On the plus side, the final rep managed to arrange the installation on a Saturday, so I didn't have to duck out of the office for an afternoon. On the downside, they gave me a three hour window, which effectively reduced my Saturday to many hours sitting in my mostly unfurnished apartment reading a book.

Even with a three hour window, however, the technician, an irritable and uncommunicative woman with a habit of randomly humming to herself, managed to arrive late. Granted, she only arrived about five minutes late, but given that she had 180 other minutes during which she could have arrived on time, I was somewhat annoyed. More annoying was what she did, or perhaps didn't do, when she made it to my apartment. After I showed her the status of my modem, the technician grumbled a bit and made a phone call. Fifteen minutes of generic hold music later, she read my modem's MAC address off the modem's box to whoever was on the other end of her call. By the time she had hung up, I had a working Internet connection.

It took every ounce of restraint I had to politely thank the technician for her services and escort her to the door. I had just paid $100 to have a grumpy middle-aged woman make a phone call and visit a website in my apartment.
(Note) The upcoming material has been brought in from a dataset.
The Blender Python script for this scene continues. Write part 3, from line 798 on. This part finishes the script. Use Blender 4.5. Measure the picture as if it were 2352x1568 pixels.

A better company — an Amazon.com, a Zappos, a Nordstrom — would not have sent a 2,000 word mishmash of corporate gobbledygook in response to my email complaining about my non-installation installation. Comcast could have blown my sock off. They could have waived my installation fee, given me two months of free service, and had a human with some creativity and capacity for empathy write me a short, apologetic note. It would have cost them a few dollars, to be sure. But it would have completely reversed my opinion of their customer service. I would have told everyone I know how impressive it was that Comcast, with its reputation for aloofness, managed to blow me away. Instead, I received a monstrous email loaded with buzzwords and vague promises that took me the better part of 20 minutes to read and comprehend, and that did absolutely nothing to address my grievances.

In the end, I was able to knock about $70 off the installation fee, and — at least when there aren't service interruptions that bring down Internet service for hours in entire neighborhoods, as happened this morning — my connection is actually 12 megabits down and 2 up. Still, given how integral Internet access is to most peoples' lives, it is absolutely ridiculous that this is the only option available.